--- Requirements ---
Return the lines exactly as they stand, from the first of the material through the line containing "from mathutils import Vector, Matrix".
○ ○ ○ ○
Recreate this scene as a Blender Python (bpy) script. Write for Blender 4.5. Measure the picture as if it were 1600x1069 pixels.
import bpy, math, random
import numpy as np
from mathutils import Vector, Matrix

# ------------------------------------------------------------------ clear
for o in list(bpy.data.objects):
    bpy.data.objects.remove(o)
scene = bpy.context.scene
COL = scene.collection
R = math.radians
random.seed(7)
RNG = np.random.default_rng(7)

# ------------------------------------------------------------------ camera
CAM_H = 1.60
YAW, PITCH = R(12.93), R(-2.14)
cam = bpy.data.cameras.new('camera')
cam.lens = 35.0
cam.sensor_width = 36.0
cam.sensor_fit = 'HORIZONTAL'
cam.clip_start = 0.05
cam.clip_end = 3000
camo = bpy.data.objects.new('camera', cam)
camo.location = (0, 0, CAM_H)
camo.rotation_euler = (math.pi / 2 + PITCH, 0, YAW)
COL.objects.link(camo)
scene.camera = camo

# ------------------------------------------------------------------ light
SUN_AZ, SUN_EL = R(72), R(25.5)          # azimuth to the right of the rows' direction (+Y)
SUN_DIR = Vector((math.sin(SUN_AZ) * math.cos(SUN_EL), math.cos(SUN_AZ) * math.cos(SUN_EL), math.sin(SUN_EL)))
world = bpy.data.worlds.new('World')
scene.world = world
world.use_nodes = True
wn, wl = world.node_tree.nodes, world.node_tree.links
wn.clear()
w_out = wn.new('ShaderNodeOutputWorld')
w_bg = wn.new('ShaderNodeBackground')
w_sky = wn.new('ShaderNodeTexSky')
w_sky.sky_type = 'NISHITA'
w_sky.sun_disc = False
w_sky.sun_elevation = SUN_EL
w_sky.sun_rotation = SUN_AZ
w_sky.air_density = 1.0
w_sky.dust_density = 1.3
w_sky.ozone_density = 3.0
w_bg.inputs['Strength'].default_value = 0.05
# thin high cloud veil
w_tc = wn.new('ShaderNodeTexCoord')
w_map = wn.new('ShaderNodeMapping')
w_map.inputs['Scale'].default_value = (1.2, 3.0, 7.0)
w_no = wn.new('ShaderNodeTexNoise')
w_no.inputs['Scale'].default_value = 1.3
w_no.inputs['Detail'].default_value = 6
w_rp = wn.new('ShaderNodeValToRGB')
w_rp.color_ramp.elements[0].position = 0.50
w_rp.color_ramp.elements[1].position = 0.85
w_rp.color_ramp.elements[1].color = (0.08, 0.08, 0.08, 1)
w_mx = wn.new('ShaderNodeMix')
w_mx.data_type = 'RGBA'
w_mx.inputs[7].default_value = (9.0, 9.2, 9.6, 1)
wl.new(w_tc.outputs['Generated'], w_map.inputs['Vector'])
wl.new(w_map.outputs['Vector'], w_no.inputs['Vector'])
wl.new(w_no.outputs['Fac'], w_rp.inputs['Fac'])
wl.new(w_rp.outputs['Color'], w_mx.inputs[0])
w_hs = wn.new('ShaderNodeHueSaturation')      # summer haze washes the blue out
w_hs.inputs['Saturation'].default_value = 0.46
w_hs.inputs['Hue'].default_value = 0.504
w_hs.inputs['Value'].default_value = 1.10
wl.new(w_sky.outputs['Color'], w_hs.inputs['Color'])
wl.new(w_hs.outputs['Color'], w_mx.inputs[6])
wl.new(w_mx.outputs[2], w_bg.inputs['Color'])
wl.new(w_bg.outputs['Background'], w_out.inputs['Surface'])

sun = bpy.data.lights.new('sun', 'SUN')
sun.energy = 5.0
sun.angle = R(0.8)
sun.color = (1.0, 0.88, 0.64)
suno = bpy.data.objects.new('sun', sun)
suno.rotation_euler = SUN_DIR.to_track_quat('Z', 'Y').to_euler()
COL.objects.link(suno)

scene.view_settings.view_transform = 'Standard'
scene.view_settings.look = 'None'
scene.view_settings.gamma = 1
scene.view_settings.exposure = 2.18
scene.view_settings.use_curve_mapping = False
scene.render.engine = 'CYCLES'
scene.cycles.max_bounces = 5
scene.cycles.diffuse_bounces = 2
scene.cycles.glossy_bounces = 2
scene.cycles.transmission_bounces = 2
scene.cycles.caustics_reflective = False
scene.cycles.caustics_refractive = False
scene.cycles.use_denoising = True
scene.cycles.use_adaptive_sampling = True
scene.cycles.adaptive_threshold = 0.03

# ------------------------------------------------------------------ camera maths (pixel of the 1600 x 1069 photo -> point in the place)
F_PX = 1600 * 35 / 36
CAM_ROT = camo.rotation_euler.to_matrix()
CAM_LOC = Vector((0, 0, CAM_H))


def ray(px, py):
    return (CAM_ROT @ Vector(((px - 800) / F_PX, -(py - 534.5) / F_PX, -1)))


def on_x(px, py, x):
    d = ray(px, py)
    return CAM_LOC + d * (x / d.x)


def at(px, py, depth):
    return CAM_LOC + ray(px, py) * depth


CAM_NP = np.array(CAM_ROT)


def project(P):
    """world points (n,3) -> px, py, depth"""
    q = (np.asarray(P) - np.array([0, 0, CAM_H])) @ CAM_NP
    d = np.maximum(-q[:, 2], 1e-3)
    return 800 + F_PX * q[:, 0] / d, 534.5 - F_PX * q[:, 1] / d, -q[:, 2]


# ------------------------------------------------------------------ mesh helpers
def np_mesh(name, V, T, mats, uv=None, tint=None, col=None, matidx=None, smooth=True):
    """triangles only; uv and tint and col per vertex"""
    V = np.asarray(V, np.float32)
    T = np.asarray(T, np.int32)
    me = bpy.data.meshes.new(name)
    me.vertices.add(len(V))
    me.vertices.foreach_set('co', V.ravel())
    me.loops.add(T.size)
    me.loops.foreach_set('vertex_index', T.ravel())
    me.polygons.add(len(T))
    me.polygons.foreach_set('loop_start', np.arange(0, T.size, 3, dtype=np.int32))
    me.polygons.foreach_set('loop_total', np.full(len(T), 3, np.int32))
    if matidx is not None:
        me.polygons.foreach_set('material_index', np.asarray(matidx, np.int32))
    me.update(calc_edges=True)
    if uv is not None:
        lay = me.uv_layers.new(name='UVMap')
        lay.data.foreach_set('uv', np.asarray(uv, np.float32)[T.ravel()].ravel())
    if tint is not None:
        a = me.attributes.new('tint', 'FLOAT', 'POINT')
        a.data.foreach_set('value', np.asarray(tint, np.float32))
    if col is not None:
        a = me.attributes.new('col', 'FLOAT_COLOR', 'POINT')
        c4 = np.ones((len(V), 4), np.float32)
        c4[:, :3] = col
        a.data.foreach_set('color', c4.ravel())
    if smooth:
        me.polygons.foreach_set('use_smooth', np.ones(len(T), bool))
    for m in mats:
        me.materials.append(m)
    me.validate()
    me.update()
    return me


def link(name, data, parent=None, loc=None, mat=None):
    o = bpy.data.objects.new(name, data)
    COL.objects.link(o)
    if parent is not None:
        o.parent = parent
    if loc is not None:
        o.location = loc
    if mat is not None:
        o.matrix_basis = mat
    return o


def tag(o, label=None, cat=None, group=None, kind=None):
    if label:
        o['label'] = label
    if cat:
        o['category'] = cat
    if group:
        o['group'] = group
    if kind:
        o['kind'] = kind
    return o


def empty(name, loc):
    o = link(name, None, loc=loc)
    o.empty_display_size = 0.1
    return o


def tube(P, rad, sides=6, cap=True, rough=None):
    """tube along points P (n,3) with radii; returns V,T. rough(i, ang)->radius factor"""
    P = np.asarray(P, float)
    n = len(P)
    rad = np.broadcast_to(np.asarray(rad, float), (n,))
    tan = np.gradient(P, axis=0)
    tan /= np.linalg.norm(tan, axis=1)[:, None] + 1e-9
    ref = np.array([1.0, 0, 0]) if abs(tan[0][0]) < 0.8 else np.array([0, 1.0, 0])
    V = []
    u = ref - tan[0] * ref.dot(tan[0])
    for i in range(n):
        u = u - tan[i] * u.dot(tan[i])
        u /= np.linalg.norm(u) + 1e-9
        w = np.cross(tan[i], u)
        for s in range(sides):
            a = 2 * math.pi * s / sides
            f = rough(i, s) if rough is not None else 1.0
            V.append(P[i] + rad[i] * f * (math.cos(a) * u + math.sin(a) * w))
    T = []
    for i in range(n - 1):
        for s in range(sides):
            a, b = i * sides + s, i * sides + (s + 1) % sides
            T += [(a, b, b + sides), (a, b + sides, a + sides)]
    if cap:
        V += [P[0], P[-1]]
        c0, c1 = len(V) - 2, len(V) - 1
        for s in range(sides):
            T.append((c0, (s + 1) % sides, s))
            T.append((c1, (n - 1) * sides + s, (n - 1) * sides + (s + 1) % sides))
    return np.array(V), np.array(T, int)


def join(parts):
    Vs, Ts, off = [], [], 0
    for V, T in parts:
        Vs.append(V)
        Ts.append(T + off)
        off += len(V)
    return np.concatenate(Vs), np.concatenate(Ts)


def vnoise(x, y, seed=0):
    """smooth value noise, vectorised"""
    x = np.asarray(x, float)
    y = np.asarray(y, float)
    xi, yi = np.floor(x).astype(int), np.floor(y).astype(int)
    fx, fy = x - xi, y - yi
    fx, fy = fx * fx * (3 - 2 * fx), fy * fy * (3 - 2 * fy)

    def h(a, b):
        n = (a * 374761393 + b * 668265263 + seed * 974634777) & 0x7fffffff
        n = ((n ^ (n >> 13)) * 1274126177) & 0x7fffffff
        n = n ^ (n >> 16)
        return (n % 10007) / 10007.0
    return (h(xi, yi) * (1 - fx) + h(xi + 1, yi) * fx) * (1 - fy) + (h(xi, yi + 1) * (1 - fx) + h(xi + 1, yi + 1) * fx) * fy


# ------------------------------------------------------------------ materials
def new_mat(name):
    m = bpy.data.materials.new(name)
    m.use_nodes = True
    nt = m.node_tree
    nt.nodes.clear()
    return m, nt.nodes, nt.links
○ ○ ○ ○
--- Complete response ---
Recreate this scene as a Blender Python (bpy) script. Write for Blender 4.5. Measure the picture as if it were 1600x1069 pixels.
import bpy, math, random
import numpy as np
from mathutils import Vector, Matrix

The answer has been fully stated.